**What the exercise asks:** Emit the data below verbatim, stripping out any pictures.

start Records for processing

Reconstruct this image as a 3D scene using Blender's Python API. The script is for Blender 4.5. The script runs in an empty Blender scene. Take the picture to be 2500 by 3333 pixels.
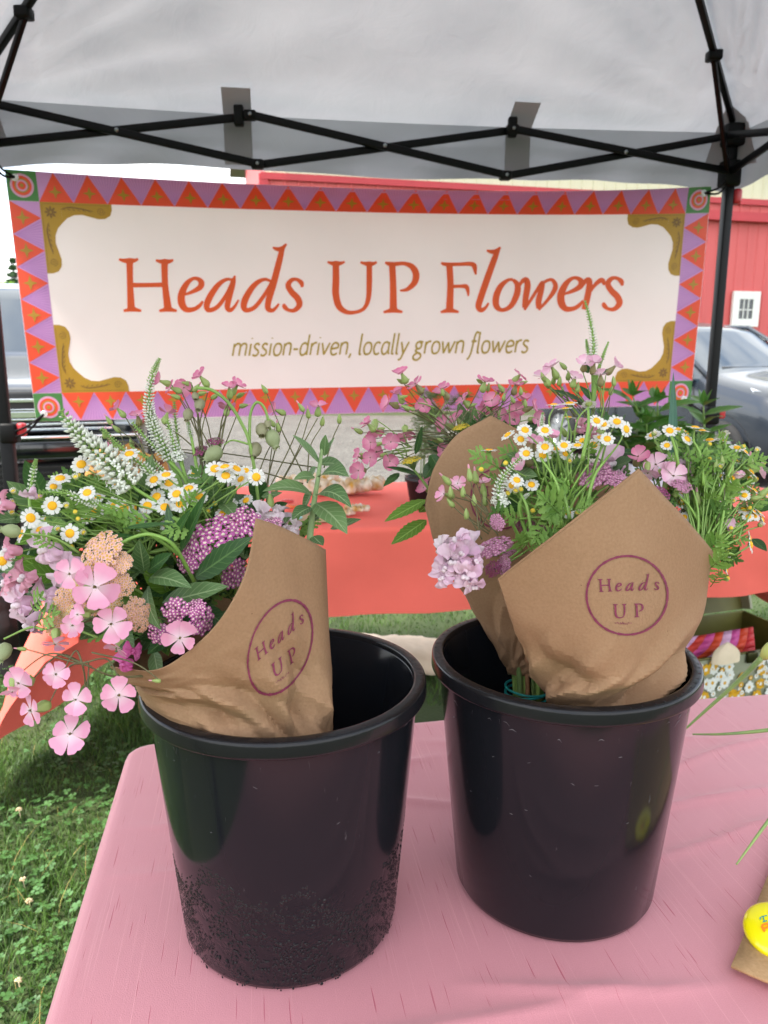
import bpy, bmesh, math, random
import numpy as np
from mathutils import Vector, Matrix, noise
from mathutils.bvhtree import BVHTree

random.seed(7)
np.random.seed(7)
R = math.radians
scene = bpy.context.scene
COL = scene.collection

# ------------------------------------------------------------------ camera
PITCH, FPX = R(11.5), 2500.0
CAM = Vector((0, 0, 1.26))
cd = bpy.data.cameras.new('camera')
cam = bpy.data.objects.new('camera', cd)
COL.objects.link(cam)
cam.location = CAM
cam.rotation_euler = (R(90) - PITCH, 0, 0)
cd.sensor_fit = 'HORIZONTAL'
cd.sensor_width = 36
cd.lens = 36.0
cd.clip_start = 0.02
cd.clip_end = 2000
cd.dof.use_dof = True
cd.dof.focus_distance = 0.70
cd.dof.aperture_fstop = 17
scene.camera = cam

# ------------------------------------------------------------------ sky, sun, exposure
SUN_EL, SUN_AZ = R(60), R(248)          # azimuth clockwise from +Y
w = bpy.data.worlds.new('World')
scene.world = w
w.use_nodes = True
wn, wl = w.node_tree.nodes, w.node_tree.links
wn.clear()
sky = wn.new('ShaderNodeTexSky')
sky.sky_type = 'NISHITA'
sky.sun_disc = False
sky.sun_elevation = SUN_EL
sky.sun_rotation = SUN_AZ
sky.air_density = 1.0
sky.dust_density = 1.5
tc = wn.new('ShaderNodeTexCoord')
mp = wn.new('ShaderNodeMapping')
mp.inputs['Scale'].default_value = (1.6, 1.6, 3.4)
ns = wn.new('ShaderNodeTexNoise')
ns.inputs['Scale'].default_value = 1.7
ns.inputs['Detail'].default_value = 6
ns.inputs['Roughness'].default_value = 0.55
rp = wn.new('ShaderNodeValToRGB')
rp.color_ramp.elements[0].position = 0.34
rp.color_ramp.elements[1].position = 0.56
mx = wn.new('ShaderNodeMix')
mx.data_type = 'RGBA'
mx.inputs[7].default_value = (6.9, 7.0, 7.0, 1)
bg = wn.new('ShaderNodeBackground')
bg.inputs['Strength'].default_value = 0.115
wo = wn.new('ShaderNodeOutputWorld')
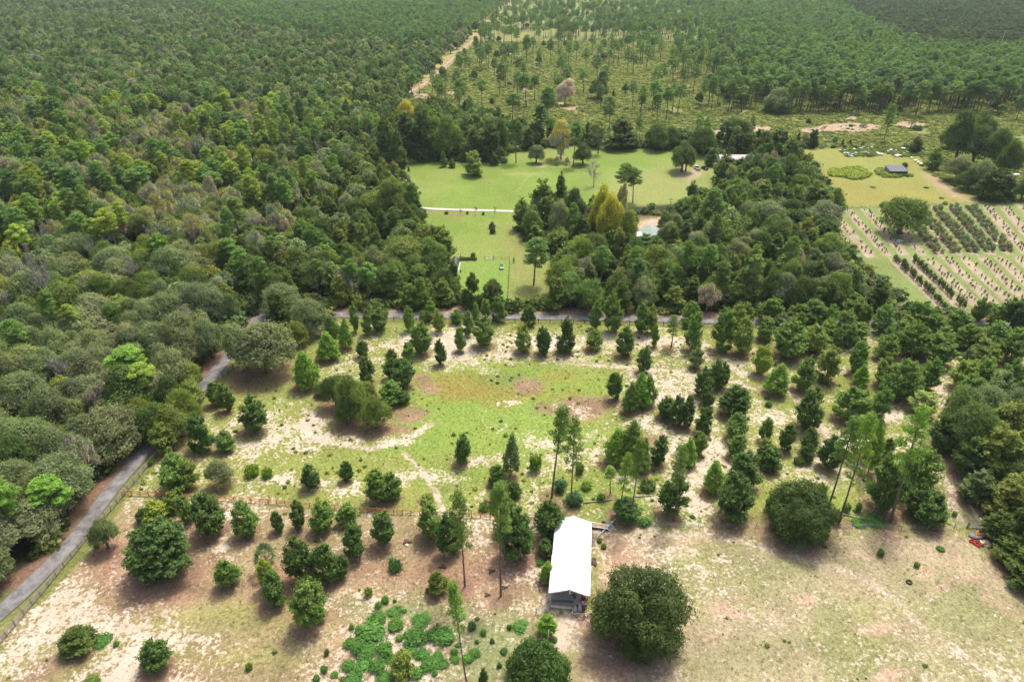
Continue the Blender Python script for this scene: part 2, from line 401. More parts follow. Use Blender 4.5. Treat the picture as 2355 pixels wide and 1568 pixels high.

end Records for processing

**Output for this exercise:**
Reconstruct this image as a 3D scene using Blender's Python API. The script is for Blender 4.5. The script runs in an empty Blender scene. Take the picture to be 2500 by 3333 pixels.
import bpy, bmesh, math, random
import numpy as np
from mathutils import Vector, Matrix, noise
from mathutils.bvhtree import BVHTree

random.seed(7)
np.random.seed(7)
R = math.radians
scene = bpy.context.scene
COL = scene.collection

# ------------------------------------------------------------------ camera
PITCH, FPX = R(11.5), 2500.0
CAM = Vector((0, 0, 1.26))
cd = bpy.data.cameras.new('camera')
cam = bpy.data.objects.new('camera', cd)
COL.objects.link(cam)
cam.location = CAM
cam.rotation_euler = (R(90) - PITCH, 0, 0)
cd.sensor_fit = 'HORIZONTAL'
cd.sensor_width = 36
cd.lens = 36.0
cd.clip_start = 0.02
cd.clip_end = 2000
cd.dof.use_dof = True
cd.dof.focus_distance = 0.70
cd.dof.aperture_fstop = 17
scene.camera = cam

# ------------------------------------------------------------------ sky, sun, exposure
SUN_EL, SUN_AZ = R(60), R(248)          # azimuth clockwise from +Y
w = bpy.data.worlds.new('World')
scene.world = w
w.use_nodes = True
wn, wl = w.node_tree.nodes, w.node_tree.links
wn.clear()
sky = wn.new('ShaderNodeTexSky')
sky.sky_type = 'NISHITA'
sky.sun_disc = False
sky.sun_elevation = SUN_EL
sky.sun_rotation = SUN_AZ
sky.air_density = 1.0
sky.dust_density = 1.5
tc = wn.new('ShaderNodeTexCoord')
mp = wn.new('ShaderNodeMapping')
mp.inputs['Scale'].default_value = (1.6, 1.6, 3.4)
ns = wn.new('ShaderNodeTexNoise')
ns.inputs['Scale'].default_value = 1.7
ns.inputs['Detail'].default_value = 6
ns.inputs['Roughness'].default_value = 0.55
rp = wn.new('ShaderNodeValToRGB')
rp.color_ramp.elements[0].position = 0.34
rp.color_ramp.elements[1].position = 0.56
mx = wn.new('ShaderNodeMix')
mx.data_type = 'RGBA'
mx.inputs[7].default_value = (6.9, 7.0, 7.0, 1)
bg = wn.new('ShaderNodeBackground')
bg.inputs['Strength'].default_value = 0.115
wo = wn.new('ShaderNodeOutputWorld')
Continue the Blender Python script for this scene: part 2, from line 401. More parts follow. Use Blender 4.5. Treat the picture as 2355 pixels wide and 1568 pixels high.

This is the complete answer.